» Aim
Set down exactly the lines of the listing below, please, beginning with the first and ending with the line that holds "M_GREEN, dg, smooth=True, angle=0, solid=0.004)".
- - - -
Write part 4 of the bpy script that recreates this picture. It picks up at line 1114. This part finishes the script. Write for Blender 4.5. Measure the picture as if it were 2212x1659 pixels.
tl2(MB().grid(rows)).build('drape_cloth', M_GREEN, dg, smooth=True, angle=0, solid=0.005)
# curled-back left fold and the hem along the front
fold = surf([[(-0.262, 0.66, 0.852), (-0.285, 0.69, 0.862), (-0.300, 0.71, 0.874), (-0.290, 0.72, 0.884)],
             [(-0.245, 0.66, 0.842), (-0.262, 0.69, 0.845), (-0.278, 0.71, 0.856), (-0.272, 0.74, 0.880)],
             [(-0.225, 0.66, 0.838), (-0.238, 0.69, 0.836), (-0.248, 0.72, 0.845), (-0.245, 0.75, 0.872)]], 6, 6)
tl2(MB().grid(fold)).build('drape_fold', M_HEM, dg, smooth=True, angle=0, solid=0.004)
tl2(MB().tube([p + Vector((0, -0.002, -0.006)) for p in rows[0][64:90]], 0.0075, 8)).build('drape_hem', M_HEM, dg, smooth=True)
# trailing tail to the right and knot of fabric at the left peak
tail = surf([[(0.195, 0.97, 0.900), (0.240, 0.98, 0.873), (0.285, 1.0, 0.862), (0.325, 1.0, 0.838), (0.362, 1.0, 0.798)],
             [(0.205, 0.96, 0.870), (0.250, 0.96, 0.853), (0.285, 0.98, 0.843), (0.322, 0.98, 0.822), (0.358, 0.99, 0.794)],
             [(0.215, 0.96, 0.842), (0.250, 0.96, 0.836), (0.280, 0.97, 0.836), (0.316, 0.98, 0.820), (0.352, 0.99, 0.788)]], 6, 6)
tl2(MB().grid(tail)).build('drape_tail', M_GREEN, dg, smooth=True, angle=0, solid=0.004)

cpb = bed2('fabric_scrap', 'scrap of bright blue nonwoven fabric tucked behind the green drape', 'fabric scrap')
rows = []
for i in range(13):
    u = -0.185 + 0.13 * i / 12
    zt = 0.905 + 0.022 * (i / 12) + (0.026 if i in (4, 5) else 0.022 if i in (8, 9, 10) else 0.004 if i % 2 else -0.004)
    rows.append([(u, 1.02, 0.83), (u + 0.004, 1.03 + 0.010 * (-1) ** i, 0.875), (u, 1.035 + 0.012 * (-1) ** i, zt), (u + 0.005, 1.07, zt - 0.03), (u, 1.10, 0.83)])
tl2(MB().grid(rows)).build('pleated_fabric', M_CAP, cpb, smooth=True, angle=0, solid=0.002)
- - - -
» Problem solution
Write part 4 of the bpy script that recreates this picture. It picks up at line 1114. This part finishes the script. Write for Blender 4.5. Measure the picture as if it were 2212x1659 pixels.
tl2(MB().grid(rows)).build('drape_cloth', M_GREEN, dg, smooth=True, angle=0, solid=0.005)
# curled-back left fold and the hem along the front
fold = surf([[(-0.262, 0.66, 0.852), (-0.285, 0.69, 0.862), (-0.300, 0.71, 0.874), (-0.290, 0.72, 0.884)],
             [(-0.245, 0.66, 0.842), (-0.262, 0.69, 0.845), (-0.278, 0.71, 0.856), (-0.272, 0.74, 0.880)],
             [(-0.225, 0.66, 0.838), (-0.238, 0.69, 0.836), (-0.248, 0.72, 0.845), (-0.245, 0.75, 0.872)]], 6, 6)
tl2(MB().grid(fold)).build('drape_fold', M_HEM, dg, smooth=True, angle=0, solid=0.004)
tl2(MB().tube([p + Vector((0, -0.002, -0.006)) for p in rows[0][64:90]], 0.0075, 8)).build('drape_hem', M_HEM, dg, smooth=True)
# trailing tail to the right and knot of fabric at the left peak
tail = surf([[(0.195, 0.97, 0.900), (0.240, 0.98, 0.873), (0.285, 1.0, 0.862), (0.325, 1.0, 0.838), (0.362, 1.0, 0.798)],
             [(0.205, 0.96, 0.870), (0.250, 0.96, 0.853), (0.285, 0.98, 0.843), (0.322, 0.98, 0.822), (0.358, 0.99, 0.794)],
             [(0.215, 0.96, 0.842), (0.250, 0.96, 0.836), (0.280, 0.97, 0.836), (0.316, 0.98, 0.820), (0.352, 0.99, 0.788)]], 6, 6)
tl2(MB().grid(tail)).build('drape_tail', M_GREEN, dg, smooth=True, angle=0, solid=0.004)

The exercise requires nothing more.